From: Tony Orlow on 31 Mar 2007 08:18 Virgil wrote: > In article <1175275431.897052.225580(a)y80g2000hsf.googlegroups.com>, > "MoeBlee" <jazzmobe(a)hotmail.com> wrote: > >> On Mar 30, 9:39 am, Tony Orlow <t...(a)lightlink.com> wrote: >> >>> They >>> introduce the von Neumann ordinals defined solely by set inclusion, >> By membership, not inclusion. > > By both. Every vN natural is simultaneously a member of and subset of > all succeeding naturals. > Yes, you're both right. Each of the vN ordinals includes as a subset each previous ordinal, and is a member of the set of all ordinals. In this sense, they are defined solely by the "element of" operator, or as MoeBlee puts it, "membership". Members are included in the set. Or, shall we call it a "club"? :) Anyway, my point is that the recursive nature of the definition of the "set" introduces a notion of order which is not present in the mere idea of membership. Order is defined by x<y ^ y<z -> x<z. This is generally interpreted as pertaining to real numbers or some subset thereof, but if you interpret '<' as "subset of", then the same rule holds. I suppose this is one reason why I think a proper subset should ALWAYS be considered a lesser set than its proper superset. It's less than the superset by the very mechanics of what "less than" means. >>> and >>> yet, surreptitiously introduce the notion of order by means of this set. >> "Surreptitiously". You don't know an effing thing you're talking >> about. Look at a set theory textbook (such as Suppes's 'Axiomatic Set >> Theory') to see the explicit definitions. > > On the other hand, Tony Orlow is considerably less of an ignoramus than > Lester Zick. Why, thank you, Virgil. That's the nicest thing you've ever said to me. :D
From: Tony Orlow on 31 Mar 2007 08:30 Virgil wrote: > In article <460d4813(a)news2.lightlink.com>, > Tony Orlow <tony(a)lightlink.com> wrote: > > >> An actually infinite sequence is one where there exist two elements, one >> of which is an infinite number of elements beyond the other. > > Not in any standard mathematics. Well, "actually infinite" isn't a defined term in standard mathematics. > > In standard mathematics, an infinite sequence is o more than a function > whose domain is the set of naturals, no two of which are more that > finitely different. The codmain of such a function need not have any > particular structure at all. That's a countably infinite sequence. Standard mathematics doesn't allow for uncountable sequences like the adics or T-riffics, because it's been politically agreed upon that we skirt that issue and leave it to the clerics.
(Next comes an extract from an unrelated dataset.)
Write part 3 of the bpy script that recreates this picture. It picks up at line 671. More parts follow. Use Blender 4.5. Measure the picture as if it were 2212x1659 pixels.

However, where every element of a set has a well defined successor and predecessor, it's a sequence of some sort. Is the 2-adic really a pair of countable sets, counting upward from ....000 and downward from ..111? It would appear so, at first glance, but those two sequences count toward each other. They're really two elements of a sequence, infinitely far apart, in a single sequence. The problem is, we can't express any number halfway between the two. The T-riffics are supposed to address the issue of that point of intersection by declaring a bit at oo. In that system we count up from 000...000 to 111...111, the midpoint obviously being the transition from 011...111 to 100...000. The ellipses may represent a finite or an infinite number of bits, without affecting the arithmetic. We can say that left most bit is number oo, and we're counting from 0 to 2^(oo+1)-1. In that case, the sequence is definitely uncountable, even though the set or T-riffic numbers we can represent with finite strings is countable. Tony
From: Tony Orlow on 31 Mar 2007 08:39
Virgil wrote: > In article <460d489b(a)news2.lightlink.com>, > Tony Orlow <tony(a)lightlink.com> wrote: > >> Lester Zick wrote: >>> On Thu, 29 Mar 2007 09:37:21 -0500, Tony Orlow <tony(a)lightlink.com> >>> wrote: >>> >>>>> Just ask yourself, Tony, at what magic point do intervals become >>>>> infinitesimal instead of finite? Your answer should be magnitudes >>>>> become infintesimal when subdivision becomes infinite. >>>> Yes. >>> Yes but that doesn't happen until intervals actually become zero. >>> >>>> But the term >>>>> "infinite" just means undefined and in point of fact doesn't become >>>>> infinite until intervals become zero in magnitude. But that never >>>>> happens. >>>> But, but, but. No, "infinite" means "greater than any finite number" and >>>> infinitesimal means "less than any finite number", where "less" means >>>> "closer to 0" and "more" means "farther from 0". >>> Problem is you can't say when that is in terms of infinite bisection. >>> >>> ~v~~ >> Cantorians try with their lame "aleph_0". Better you get used to the >> fact that there is no more a smallest infinity than a smallest finite, >> largest finite, or smallest or largest infinitesimal. Those things >> simply don't exist, except as phantoms. > > But all other mathematical objects are equally fantastic, having no > physical reality, but existing only in the imagination. So any statement > of mathematical existence is always relative to something like a system > of axioms. Sure, but the question is whether any such assumption of existence introduces nonsense into your system. With the very basic assumption that subtracting a positive amount from anything makes it less, the inductive logic that proves there is no largest finite can be applied to prove there is no smallest infinite: Assume we are working with positive numbers. Subtract a finite number from an infinite number. The result must be an infinite number, because if it were finite, then its addition to the finite number we subtracted would not yield the original infinite number. The result must be smaller than the original infinite number, because we have subtracted a positive amount from it. Therefore, for any infinite number, one can produce a smaller infinite number, and there is thus no smallest infinite number. In order to support the notion of aleph_0, one has to discard the basic notion of subtraction in the infinite case. That seems like an undue sacrifice to me, for the sake of nonsense. Sorry. Tony |